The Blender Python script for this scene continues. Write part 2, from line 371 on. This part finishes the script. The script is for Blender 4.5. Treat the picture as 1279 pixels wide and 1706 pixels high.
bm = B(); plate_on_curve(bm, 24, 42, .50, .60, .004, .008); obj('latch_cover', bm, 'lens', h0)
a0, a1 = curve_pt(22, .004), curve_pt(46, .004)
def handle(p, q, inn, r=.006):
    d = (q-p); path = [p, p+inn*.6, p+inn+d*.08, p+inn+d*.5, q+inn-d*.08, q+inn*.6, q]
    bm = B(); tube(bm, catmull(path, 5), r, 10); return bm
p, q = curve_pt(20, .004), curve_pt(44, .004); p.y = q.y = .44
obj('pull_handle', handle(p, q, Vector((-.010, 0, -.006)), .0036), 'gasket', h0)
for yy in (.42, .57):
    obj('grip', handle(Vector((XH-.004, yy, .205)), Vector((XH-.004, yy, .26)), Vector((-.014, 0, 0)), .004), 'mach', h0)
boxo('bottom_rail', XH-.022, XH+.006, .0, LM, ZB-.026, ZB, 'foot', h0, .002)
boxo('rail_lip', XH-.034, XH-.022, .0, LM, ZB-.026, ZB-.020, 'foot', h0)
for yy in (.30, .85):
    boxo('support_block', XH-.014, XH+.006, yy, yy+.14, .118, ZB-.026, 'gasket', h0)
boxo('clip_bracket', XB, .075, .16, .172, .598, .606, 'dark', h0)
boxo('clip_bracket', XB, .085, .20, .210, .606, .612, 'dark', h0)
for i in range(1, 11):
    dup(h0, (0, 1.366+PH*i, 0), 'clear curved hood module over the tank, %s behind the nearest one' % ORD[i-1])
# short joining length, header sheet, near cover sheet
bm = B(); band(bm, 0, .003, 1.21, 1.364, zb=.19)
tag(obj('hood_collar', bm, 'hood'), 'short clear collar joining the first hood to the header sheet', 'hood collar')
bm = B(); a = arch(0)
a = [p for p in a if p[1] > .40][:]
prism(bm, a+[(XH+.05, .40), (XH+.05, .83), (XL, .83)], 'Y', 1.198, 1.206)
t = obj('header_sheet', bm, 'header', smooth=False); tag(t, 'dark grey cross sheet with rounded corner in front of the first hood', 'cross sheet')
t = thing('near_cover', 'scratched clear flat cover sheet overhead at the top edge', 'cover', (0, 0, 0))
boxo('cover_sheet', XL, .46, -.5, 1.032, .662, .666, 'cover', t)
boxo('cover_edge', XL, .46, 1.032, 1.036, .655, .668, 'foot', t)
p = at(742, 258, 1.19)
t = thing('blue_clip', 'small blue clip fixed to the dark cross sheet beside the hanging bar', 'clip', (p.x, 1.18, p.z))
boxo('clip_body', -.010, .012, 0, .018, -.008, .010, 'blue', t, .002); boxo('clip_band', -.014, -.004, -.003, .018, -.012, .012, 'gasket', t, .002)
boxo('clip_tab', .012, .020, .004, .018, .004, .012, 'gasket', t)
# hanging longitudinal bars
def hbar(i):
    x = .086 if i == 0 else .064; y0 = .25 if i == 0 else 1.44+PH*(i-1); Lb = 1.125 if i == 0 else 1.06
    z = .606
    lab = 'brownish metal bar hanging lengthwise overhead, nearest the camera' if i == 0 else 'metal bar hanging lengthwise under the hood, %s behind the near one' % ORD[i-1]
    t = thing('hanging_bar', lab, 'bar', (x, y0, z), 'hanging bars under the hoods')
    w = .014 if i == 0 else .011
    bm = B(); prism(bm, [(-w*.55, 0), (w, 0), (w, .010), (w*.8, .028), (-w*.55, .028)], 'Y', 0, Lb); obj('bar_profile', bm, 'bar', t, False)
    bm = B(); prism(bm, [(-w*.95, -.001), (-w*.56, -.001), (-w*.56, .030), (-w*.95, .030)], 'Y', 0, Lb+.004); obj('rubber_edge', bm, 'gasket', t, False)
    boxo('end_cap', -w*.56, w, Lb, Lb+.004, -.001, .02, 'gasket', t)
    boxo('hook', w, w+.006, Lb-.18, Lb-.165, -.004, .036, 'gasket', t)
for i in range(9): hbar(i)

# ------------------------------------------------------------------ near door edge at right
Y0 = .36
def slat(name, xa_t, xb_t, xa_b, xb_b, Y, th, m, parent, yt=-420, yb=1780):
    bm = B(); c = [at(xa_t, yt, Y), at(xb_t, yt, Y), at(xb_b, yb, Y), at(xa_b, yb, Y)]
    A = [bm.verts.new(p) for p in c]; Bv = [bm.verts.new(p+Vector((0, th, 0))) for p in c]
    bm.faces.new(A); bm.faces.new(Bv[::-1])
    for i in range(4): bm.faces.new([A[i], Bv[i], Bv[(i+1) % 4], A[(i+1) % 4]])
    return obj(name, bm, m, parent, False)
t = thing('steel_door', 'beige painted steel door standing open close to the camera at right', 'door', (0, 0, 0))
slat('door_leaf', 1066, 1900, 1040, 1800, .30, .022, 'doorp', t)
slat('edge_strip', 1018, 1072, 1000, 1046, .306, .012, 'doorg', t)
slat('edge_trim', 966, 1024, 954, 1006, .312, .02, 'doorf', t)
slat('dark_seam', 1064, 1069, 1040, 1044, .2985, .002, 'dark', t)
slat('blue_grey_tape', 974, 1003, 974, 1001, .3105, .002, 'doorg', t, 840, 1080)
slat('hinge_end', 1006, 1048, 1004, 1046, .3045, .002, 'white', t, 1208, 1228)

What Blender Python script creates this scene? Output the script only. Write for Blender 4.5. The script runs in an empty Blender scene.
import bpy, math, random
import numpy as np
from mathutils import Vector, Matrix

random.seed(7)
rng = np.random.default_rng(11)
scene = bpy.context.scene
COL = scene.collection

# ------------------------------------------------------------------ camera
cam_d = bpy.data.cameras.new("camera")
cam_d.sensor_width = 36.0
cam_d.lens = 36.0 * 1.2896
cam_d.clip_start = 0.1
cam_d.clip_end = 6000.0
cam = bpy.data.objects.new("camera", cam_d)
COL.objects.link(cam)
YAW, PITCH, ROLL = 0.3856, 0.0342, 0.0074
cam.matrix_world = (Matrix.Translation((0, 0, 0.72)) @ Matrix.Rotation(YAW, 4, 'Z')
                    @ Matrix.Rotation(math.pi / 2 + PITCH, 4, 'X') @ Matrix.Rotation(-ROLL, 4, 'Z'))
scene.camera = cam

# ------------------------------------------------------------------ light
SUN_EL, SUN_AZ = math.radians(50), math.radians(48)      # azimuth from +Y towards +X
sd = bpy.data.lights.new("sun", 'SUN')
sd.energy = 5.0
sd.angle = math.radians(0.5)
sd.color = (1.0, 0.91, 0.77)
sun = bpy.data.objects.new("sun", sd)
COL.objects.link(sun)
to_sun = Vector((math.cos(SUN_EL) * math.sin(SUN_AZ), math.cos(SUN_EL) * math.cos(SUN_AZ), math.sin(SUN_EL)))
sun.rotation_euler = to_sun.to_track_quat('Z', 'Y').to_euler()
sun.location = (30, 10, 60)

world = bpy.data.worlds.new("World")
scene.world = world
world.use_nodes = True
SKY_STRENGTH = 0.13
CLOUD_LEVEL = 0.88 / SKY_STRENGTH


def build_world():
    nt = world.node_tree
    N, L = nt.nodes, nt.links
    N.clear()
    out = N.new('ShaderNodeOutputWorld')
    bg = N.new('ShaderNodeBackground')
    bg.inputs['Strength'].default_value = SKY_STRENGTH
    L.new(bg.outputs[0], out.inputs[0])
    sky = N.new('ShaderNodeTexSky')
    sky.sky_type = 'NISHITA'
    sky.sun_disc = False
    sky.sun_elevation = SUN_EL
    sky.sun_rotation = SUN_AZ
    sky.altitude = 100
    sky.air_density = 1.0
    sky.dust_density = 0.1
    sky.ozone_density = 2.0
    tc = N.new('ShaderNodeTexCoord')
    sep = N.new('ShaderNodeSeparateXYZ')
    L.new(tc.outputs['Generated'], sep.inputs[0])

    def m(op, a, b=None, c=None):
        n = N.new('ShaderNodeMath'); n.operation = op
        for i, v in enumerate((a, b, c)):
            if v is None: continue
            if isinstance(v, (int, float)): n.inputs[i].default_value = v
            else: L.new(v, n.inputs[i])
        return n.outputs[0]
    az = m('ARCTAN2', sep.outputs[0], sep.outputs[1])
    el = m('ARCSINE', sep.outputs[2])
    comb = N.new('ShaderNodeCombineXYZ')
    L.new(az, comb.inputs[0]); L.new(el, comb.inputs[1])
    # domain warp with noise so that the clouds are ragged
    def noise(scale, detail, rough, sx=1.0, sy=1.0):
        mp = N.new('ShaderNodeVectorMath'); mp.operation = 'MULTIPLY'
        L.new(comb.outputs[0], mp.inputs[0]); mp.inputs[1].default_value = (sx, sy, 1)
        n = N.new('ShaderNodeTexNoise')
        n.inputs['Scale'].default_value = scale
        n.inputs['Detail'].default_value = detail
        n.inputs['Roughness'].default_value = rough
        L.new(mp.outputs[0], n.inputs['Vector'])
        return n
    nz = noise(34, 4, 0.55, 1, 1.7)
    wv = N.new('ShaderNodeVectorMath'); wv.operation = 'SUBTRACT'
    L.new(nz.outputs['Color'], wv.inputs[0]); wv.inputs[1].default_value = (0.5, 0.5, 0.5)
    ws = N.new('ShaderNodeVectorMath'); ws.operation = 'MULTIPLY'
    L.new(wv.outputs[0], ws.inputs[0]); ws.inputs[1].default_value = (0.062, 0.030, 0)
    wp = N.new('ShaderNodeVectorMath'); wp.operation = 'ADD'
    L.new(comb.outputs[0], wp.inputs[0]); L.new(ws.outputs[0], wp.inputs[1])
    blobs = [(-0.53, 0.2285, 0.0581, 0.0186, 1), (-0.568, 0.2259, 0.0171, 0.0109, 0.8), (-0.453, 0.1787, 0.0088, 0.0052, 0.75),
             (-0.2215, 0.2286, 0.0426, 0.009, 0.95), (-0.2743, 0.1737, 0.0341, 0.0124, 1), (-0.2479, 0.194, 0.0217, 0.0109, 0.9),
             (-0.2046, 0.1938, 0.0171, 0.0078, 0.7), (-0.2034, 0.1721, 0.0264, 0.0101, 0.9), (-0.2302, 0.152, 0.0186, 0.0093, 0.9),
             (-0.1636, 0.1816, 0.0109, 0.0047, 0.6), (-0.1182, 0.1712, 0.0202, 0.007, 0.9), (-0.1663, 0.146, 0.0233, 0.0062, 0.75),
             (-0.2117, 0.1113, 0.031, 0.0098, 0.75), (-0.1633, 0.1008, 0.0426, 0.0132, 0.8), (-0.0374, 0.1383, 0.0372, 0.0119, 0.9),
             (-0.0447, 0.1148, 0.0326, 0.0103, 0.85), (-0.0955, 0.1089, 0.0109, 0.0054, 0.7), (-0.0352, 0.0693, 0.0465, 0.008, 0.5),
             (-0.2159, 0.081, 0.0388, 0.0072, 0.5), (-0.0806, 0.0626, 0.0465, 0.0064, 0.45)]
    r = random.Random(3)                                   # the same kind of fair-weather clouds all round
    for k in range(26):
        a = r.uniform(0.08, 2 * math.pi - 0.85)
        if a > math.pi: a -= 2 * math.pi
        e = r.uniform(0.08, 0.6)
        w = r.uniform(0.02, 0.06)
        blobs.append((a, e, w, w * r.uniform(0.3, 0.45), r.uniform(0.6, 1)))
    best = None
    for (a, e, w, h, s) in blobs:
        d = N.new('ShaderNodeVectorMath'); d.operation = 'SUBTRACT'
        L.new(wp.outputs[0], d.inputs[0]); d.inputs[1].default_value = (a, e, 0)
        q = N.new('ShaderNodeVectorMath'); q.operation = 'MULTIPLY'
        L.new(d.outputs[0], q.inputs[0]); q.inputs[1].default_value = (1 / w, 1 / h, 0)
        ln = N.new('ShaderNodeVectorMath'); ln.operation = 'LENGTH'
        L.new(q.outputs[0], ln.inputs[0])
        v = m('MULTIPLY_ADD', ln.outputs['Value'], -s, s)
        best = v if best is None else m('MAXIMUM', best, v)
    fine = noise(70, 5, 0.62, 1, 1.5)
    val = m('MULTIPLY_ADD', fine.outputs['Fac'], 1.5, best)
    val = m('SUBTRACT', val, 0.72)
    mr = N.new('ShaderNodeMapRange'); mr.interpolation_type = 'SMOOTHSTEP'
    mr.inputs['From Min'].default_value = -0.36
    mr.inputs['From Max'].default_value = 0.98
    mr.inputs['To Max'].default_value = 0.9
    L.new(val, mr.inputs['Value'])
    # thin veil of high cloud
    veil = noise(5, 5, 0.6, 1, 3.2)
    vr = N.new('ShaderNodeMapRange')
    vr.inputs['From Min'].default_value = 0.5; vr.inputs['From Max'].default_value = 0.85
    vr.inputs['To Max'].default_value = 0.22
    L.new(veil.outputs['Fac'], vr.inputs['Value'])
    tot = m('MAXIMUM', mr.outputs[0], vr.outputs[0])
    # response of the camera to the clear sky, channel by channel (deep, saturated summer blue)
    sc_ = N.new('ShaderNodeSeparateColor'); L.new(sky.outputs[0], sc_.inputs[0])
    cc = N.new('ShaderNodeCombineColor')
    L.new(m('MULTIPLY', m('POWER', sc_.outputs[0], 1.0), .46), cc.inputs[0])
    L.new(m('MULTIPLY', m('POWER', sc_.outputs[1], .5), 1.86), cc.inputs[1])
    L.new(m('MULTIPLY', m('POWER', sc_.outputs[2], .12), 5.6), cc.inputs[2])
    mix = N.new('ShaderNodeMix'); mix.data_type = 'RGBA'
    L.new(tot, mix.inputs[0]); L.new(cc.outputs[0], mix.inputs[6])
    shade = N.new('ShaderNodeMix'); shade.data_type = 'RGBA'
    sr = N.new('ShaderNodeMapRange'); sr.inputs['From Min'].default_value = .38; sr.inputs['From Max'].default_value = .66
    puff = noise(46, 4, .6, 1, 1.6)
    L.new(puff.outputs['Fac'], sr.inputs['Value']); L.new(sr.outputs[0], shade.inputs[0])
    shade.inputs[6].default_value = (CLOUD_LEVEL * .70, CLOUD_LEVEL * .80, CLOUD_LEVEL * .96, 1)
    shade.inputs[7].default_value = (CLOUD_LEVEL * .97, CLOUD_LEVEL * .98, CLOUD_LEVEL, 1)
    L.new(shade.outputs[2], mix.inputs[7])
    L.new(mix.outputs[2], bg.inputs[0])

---

Problem description: Repeat exactly the lines from the one containing "What Blender Python" to the one containing "COL = scene.collection", both lines included, and nothing else.

Output:
What Blender Python script creates this scene? Output the script only. Write for Blender 4.5. The script runs in an empty Blender scene.
import bpy, math, random
import numpy as np
from mathutils import Vector, Matrix

random.seed(7)
rng = np.random.default_rng(11)
scene = bpy.context.scene
COL = scene.collection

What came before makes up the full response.